(What you have to do): The entries below contain a line with "Write part 3" and a line with "q.z+1.2).build('lever', 'red', tb, .3)". Quote exactly those two lines and all lines between them.

(Material provided):
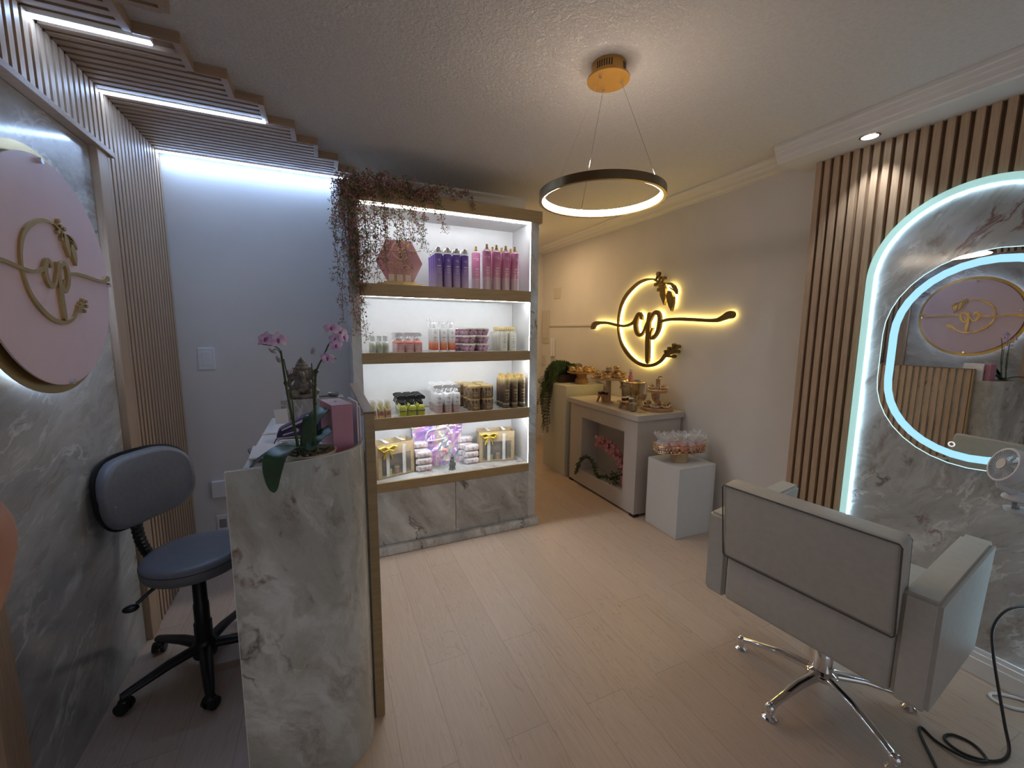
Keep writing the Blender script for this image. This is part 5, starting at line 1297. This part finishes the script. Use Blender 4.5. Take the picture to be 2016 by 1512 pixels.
* * *
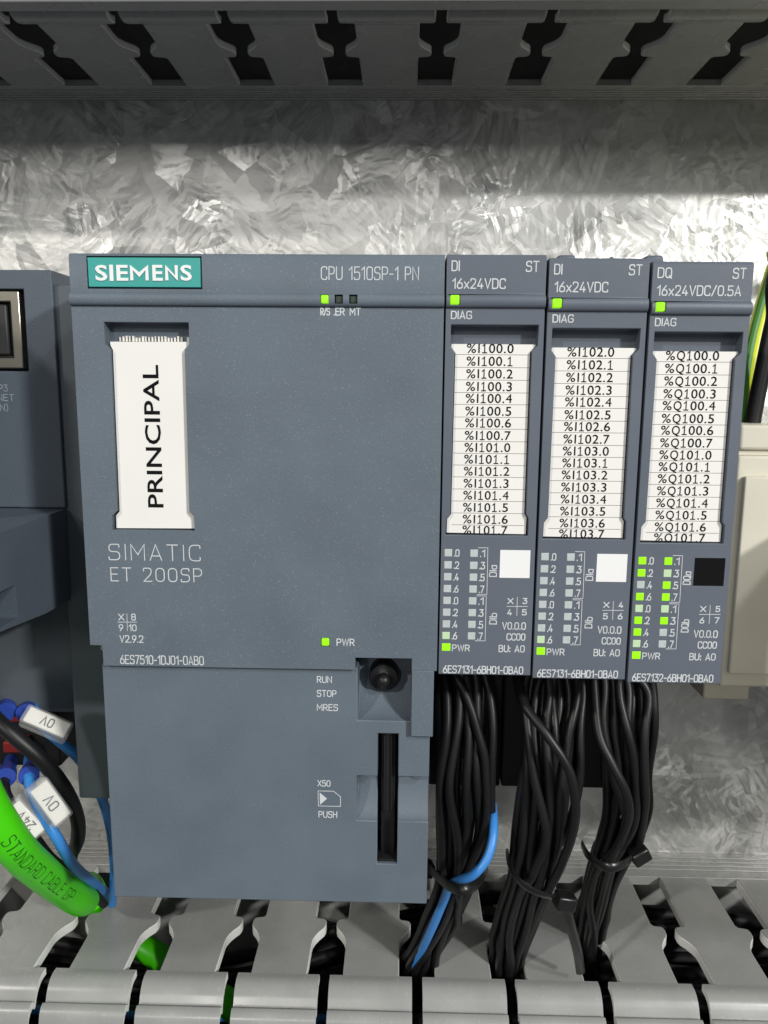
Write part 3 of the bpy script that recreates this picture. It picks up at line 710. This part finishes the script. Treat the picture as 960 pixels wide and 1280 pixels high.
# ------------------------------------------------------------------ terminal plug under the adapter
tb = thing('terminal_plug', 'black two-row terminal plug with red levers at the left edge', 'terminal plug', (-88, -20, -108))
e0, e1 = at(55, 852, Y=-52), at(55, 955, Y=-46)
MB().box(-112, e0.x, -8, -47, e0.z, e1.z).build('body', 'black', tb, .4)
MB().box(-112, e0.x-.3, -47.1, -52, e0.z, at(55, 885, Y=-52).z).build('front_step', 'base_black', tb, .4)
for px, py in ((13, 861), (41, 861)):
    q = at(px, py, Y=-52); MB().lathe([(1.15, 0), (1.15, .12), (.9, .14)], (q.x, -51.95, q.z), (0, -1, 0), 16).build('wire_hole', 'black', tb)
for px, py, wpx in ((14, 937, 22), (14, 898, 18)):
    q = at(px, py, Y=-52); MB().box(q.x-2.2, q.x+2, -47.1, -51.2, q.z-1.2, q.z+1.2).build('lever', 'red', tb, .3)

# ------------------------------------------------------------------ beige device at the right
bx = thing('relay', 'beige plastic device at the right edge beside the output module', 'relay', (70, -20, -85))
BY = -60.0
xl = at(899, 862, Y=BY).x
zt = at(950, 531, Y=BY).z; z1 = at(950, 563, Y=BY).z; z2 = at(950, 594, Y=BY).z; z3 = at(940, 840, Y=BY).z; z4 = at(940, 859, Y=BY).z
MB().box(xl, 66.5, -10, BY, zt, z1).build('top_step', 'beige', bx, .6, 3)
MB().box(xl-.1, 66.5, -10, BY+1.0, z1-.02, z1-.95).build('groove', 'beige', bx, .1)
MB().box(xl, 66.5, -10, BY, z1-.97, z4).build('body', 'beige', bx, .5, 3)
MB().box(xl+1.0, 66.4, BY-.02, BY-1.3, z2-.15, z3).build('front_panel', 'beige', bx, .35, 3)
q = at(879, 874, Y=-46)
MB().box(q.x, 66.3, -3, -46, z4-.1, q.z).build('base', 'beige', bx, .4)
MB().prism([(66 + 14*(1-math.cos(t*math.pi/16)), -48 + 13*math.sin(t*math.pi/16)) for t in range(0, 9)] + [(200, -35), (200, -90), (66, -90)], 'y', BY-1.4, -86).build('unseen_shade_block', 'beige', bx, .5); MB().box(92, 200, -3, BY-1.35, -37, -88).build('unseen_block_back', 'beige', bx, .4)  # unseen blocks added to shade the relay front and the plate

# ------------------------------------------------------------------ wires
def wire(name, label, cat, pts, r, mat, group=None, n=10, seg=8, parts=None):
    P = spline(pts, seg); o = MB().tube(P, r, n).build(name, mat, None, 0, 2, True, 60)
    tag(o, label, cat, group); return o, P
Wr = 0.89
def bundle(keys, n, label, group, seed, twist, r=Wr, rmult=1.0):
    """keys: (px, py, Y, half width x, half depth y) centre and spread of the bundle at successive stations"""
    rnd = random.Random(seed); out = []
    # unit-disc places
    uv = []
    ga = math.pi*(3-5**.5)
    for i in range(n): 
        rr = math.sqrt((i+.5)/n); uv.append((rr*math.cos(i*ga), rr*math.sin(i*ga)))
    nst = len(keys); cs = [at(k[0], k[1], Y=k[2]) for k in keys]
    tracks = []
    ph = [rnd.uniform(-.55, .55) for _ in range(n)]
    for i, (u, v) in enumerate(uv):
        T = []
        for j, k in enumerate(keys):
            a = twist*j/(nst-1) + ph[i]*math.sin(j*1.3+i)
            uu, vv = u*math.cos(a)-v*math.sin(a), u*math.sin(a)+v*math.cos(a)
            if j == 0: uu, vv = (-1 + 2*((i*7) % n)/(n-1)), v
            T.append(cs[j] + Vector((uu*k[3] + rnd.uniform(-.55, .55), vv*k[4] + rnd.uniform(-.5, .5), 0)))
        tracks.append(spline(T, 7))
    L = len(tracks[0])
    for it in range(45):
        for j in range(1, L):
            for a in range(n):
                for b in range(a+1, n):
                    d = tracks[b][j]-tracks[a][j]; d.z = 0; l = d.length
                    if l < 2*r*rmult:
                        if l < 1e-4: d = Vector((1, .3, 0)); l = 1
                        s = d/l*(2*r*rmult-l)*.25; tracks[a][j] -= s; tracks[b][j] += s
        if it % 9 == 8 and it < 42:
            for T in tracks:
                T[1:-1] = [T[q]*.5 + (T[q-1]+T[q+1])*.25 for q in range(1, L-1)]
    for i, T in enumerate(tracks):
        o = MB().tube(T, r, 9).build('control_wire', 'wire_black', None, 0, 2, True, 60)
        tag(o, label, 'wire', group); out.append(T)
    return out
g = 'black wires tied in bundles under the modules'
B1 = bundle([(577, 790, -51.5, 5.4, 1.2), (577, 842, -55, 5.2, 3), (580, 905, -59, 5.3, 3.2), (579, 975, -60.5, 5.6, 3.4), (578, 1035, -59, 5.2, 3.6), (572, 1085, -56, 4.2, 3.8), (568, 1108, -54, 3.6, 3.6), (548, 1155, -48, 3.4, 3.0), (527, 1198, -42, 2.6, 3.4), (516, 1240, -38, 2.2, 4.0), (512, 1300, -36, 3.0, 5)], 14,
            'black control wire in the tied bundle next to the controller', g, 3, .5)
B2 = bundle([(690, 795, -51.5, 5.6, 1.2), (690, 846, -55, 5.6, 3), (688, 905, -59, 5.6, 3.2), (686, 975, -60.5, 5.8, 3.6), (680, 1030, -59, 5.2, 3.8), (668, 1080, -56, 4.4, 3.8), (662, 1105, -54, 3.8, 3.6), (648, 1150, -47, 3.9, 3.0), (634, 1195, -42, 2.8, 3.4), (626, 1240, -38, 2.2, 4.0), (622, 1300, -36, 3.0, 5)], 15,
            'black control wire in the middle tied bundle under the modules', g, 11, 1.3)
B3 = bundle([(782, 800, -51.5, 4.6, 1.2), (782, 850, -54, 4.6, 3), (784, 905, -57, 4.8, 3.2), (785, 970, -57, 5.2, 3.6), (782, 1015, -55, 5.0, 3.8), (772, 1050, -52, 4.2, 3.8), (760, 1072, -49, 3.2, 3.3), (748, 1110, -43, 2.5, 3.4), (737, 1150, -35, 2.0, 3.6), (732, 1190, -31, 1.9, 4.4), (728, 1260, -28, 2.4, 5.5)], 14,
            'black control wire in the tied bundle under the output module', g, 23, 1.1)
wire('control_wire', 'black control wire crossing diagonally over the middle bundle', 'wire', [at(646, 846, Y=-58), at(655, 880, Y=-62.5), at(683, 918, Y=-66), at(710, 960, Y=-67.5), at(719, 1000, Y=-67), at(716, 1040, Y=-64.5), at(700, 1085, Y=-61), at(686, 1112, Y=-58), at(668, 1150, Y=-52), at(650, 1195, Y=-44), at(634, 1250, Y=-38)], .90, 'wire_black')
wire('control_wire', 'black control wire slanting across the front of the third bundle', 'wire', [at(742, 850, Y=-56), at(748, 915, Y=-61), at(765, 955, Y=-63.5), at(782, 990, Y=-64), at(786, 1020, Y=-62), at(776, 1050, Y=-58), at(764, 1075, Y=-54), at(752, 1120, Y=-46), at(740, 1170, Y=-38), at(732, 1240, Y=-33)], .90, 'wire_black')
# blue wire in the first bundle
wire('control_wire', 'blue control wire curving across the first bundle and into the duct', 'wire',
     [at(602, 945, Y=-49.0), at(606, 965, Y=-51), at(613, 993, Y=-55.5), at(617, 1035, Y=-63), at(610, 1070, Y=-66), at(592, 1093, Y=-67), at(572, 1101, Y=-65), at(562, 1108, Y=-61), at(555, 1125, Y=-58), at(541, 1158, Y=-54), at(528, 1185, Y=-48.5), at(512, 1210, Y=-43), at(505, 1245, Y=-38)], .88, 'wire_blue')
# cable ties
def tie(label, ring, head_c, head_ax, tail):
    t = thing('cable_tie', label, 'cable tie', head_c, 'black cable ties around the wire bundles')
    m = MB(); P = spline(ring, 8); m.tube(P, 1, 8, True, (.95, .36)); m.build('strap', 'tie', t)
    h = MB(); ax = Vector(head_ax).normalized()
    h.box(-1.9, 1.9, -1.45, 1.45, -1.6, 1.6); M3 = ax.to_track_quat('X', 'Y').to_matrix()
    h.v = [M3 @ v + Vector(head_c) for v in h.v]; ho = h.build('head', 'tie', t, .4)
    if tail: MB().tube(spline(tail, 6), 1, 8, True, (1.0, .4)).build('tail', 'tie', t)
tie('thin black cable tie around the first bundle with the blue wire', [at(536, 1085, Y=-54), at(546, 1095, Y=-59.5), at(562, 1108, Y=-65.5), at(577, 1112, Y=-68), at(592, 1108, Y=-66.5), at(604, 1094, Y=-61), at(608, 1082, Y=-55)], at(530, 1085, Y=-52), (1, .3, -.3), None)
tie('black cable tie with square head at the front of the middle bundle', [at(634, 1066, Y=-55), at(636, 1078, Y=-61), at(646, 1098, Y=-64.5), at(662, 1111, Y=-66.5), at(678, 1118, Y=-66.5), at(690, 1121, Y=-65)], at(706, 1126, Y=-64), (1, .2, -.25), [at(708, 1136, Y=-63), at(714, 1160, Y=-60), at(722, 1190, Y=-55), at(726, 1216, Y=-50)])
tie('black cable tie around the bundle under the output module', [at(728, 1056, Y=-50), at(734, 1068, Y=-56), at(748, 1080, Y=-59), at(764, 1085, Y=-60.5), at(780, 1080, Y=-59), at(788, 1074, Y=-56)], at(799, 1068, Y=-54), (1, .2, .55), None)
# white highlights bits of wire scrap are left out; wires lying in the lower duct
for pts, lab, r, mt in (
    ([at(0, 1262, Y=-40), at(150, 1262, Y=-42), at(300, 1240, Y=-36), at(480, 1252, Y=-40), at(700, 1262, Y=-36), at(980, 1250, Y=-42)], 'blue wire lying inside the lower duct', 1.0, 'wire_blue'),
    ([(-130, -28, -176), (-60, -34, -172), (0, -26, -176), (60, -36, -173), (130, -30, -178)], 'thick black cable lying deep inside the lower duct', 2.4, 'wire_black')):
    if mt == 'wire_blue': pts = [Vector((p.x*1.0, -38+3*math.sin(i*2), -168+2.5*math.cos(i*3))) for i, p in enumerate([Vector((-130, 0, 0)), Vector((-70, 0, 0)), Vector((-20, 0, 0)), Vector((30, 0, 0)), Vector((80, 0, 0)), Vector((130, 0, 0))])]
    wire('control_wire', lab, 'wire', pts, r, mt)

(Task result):
Write part 3 of the bpy script that recreates this picture. It picks up at line 710. This part finishes the script. Treat the picture as 960 pixels wide and 1280 pixels high.
# ------------------------------------------------------------------ terminal plug under the adapter
tb = thing('terminal_plug', 'black two-row terminal plug with red levers at the left edge', 'terminal plug', (-88, -20, -108))
e0, e1 = at(55, 852, Y=-52), at(55, 955, Y=-46)
MB().box(-112, e0.x, -8, -47, e0.z, e1.z).build('body', 'black', tb, .4)
MB().box(-112, e0.x-.3, -47.1, -52, e0.z, at(55, 885, Y=-52).z).build('front_step', 'base_black', tb, .4)
for px, py in ((13, 861), (41, 861)):
    q = at(px, py, Y=-52); MB().lathe([(1.15, 0), (1.15, .12), (.9, .14)], (q.x, -51.95, q.z), (0, -1, 0), 16).build('wire_hole', 'black', tb)
for px, py, wpx in ((14, 937, 22), (14, 898, 18)):
    q = at(px, py, Y=-52); MB().box(q.x-2.2, q.x+2, -47.1, -51.2, q.z-1.2, q.z+1.2).build('lever', 'red', tb, .3)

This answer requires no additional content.